I don’t want to escape from reality, because it’s the only viable
foundation of truth. Philip K. Dick was right to call reality “that
which, when you stop believing in it, doesn’t go away.” As Einstein
quipped, the moon is really out there, even when you’re not looking at
it, and to claim otherwise is childish solipsism. In the film “Platoon,”
Sergeant Barnes expresses my deepest convictions when he says “I am
reality,” and continues that “there’s the way it ought to be, and
there’s the way it is.” To succeed in life, we must distinguish between
what can and can’t be changed, and face the former bravely while humbly
accepting the latter.
My favorite architect, Eero Saarinen, famously opined that “the
purpose of architecture is to shelter and enhance man’s life on Earth
and to fulfill his belief in the nobility of his existence.” And I feel
similarly about my art. My task as an artist is to depict my inner world
as faithfully as possible, by unflinchingly materializing the figments
of my imagination. I’m not obliged to be pleasing, coherent, or even
comprehensible; I’m only obliged to stay true to my vision. By
transmuting the raw material of my subconscious mind into artifacts, I
strive to inspire and create transcendent value.

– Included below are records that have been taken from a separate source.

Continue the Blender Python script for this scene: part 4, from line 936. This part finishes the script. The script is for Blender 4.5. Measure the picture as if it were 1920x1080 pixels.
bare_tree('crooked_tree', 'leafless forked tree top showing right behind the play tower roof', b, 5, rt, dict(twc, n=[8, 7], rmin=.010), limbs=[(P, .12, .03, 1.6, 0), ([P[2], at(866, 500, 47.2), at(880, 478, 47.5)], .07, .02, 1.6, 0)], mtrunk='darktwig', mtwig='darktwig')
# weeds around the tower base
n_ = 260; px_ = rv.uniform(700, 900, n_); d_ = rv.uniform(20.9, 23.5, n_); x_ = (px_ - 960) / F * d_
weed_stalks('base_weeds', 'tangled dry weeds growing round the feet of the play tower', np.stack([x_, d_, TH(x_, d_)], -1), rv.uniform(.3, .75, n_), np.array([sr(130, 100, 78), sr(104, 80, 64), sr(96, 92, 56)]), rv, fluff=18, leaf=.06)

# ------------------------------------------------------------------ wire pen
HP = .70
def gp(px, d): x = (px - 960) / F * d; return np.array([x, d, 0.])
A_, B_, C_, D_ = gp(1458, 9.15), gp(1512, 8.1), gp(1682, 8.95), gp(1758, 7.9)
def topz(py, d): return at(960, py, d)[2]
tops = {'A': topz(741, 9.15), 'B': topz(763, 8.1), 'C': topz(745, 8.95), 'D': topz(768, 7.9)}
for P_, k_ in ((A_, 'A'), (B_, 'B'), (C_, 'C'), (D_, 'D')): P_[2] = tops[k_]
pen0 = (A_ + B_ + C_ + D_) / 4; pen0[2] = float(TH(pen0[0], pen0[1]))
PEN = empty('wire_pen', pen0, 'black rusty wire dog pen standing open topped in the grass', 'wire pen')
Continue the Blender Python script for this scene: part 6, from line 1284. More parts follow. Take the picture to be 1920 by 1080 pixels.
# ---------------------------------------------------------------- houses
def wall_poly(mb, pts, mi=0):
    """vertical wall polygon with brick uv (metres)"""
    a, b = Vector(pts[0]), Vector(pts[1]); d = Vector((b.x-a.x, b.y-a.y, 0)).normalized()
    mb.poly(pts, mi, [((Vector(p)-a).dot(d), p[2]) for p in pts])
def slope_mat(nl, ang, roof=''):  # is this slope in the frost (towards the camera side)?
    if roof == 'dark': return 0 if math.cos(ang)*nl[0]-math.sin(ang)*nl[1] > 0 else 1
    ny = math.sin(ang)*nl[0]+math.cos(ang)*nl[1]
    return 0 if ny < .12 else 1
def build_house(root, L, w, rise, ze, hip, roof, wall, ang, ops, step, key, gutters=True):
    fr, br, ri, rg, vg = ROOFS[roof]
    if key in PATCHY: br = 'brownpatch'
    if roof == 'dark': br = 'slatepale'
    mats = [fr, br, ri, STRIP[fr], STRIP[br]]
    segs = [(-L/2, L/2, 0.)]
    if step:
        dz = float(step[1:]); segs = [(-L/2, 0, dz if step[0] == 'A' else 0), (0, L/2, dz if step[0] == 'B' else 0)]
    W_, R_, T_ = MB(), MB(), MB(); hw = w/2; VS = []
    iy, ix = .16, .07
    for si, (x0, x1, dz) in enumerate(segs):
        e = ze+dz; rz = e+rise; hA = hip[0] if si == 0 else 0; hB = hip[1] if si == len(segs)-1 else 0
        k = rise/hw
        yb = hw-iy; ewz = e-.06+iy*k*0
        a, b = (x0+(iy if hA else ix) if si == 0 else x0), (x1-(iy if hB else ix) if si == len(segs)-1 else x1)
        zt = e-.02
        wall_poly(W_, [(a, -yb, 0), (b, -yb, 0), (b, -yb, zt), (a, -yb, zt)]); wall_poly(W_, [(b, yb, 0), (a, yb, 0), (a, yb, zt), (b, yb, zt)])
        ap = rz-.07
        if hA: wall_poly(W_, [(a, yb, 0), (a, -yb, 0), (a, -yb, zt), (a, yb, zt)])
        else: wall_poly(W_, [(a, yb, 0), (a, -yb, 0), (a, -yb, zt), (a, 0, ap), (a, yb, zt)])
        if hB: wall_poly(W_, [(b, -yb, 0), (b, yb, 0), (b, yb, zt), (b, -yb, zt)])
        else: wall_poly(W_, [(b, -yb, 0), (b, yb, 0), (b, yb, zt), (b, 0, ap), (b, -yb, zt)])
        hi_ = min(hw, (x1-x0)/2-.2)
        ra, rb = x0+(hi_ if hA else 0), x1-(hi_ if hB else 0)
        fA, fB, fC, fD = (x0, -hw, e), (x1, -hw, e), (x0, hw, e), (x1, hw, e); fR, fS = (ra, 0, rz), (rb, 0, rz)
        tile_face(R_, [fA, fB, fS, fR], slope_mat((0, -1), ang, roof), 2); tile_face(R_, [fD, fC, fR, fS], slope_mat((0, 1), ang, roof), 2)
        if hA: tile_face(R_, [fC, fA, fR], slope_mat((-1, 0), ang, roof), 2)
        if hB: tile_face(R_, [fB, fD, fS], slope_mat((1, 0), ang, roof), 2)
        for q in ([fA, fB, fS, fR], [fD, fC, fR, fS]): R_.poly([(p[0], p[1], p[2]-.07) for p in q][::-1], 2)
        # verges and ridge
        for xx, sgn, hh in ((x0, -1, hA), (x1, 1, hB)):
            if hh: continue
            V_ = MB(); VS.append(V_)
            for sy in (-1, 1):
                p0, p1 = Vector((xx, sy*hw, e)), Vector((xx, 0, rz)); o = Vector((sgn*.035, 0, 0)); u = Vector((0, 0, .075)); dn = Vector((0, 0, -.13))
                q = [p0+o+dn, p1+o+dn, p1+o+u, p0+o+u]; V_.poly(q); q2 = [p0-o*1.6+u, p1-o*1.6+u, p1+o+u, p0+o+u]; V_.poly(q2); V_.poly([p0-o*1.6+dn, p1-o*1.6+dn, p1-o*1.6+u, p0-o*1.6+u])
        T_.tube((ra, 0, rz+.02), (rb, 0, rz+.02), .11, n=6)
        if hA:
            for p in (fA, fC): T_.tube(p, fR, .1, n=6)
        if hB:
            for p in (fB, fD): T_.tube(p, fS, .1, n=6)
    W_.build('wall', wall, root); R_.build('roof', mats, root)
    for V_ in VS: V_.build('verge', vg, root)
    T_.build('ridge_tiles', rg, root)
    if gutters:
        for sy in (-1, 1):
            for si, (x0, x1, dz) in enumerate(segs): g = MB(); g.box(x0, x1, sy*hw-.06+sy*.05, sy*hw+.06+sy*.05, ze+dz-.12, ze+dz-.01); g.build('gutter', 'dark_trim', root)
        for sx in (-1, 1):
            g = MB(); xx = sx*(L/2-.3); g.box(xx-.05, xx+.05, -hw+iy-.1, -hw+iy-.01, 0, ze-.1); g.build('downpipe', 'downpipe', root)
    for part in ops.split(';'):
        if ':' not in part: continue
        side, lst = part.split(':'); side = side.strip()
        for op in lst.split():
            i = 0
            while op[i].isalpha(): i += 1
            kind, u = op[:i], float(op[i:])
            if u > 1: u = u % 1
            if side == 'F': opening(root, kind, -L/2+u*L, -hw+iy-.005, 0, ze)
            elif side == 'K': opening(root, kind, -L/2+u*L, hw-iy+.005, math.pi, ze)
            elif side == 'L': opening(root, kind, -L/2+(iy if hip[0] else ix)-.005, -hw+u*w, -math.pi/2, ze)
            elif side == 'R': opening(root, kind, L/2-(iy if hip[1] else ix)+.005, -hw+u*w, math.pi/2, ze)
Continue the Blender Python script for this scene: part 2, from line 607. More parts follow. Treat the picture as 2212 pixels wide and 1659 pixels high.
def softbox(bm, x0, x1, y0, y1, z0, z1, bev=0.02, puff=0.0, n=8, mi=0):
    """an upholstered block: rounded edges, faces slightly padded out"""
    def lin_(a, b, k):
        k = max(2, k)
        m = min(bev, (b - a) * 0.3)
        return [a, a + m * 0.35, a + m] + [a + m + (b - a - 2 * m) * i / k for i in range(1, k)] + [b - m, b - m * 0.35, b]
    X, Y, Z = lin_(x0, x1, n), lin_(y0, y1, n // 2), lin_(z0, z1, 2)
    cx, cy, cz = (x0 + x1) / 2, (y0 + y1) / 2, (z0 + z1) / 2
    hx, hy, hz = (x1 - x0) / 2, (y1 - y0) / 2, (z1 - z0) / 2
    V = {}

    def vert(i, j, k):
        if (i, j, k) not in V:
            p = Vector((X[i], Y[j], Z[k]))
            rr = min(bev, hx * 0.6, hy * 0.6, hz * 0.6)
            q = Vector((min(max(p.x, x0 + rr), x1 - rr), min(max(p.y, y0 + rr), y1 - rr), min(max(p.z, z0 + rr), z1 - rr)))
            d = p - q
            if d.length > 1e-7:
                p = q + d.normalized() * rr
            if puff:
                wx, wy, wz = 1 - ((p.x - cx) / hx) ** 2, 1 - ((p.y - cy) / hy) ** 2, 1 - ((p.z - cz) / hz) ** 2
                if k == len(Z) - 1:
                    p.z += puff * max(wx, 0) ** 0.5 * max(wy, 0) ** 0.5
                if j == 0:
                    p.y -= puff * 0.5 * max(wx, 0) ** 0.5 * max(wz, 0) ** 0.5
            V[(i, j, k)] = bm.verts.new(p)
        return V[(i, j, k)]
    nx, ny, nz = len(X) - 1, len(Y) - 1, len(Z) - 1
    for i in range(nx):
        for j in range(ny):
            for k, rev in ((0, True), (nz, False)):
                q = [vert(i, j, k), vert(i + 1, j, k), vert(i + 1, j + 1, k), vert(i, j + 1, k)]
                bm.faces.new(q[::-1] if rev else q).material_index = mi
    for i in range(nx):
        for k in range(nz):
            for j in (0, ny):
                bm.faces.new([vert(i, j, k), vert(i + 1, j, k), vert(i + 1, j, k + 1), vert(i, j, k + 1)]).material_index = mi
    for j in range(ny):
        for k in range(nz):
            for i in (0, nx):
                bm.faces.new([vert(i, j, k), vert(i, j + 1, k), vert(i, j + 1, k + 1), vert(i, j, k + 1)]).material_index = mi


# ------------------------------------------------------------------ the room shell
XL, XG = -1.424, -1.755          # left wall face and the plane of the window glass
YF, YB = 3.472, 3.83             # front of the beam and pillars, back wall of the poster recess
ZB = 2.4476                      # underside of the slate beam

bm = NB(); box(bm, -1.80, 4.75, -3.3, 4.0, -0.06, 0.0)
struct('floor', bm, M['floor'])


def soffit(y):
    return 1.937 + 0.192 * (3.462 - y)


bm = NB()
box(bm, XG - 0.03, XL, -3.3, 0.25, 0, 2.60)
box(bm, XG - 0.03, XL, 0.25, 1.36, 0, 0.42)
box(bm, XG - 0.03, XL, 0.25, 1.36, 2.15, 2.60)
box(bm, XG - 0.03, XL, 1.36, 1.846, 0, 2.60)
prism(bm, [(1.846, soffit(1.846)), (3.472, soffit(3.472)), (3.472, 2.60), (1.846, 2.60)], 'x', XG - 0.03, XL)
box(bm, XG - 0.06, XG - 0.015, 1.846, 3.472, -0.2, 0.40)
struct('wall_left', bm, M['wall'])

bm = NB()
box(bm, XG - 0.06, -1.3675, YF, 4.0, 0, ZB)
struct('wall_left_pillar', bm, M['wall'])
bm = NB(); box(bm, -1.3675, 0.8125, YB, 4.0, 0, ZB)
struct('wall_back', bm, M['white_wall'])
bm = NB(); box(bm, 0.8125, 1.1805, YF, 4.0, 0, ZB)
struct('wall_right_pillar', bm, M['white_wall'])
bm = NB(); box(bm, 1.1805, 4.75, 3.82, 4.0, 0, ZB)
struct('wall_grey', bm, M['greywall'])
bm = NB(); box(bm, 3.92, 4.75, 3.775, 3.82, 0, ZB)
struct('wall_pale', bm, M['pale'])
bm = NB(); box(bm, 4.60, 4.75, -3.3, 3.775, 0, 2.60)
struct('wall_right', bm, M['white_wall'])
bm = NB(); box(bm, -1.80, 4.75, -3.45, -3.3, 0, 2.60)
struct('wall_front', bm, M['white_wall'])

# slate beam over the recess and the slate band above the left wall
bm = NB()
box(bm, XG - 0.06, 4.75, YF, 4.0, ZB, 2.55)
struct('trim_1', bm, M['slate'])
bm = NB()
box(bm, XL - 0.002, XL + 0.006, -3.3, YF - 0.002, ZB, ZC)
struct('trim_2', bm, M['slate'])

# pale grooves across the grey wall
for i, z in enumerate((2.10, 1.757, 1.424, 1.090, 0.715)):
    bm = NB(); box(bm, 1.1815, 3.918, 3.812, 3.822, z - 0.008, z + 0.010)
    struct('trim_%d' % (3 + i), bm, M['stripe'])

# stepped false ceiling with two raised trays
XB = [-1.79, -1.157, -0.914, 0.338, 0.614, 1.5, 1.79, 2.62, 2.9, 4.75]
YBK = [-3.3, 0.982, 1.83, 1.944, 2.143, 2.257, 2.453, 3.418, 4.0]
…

Art is part of the story we’re telling ourselves about how we got
here and what we should do about it. Art gives my life meaning, and
connects me to the collective story of civilization, to our past and
future. Meaning can only come from us, because as Clive Langham grimly
reminds us in “Providence,” “out there in the icy universe, there’s
nothing.” Despair is a wasteful, selfish response to the certainty of
death. The ephemerality of existence is precisely the motive to use time
wisely before we become what Black Elk so eerily called “grass on the
hills.” We burn brightly because we can.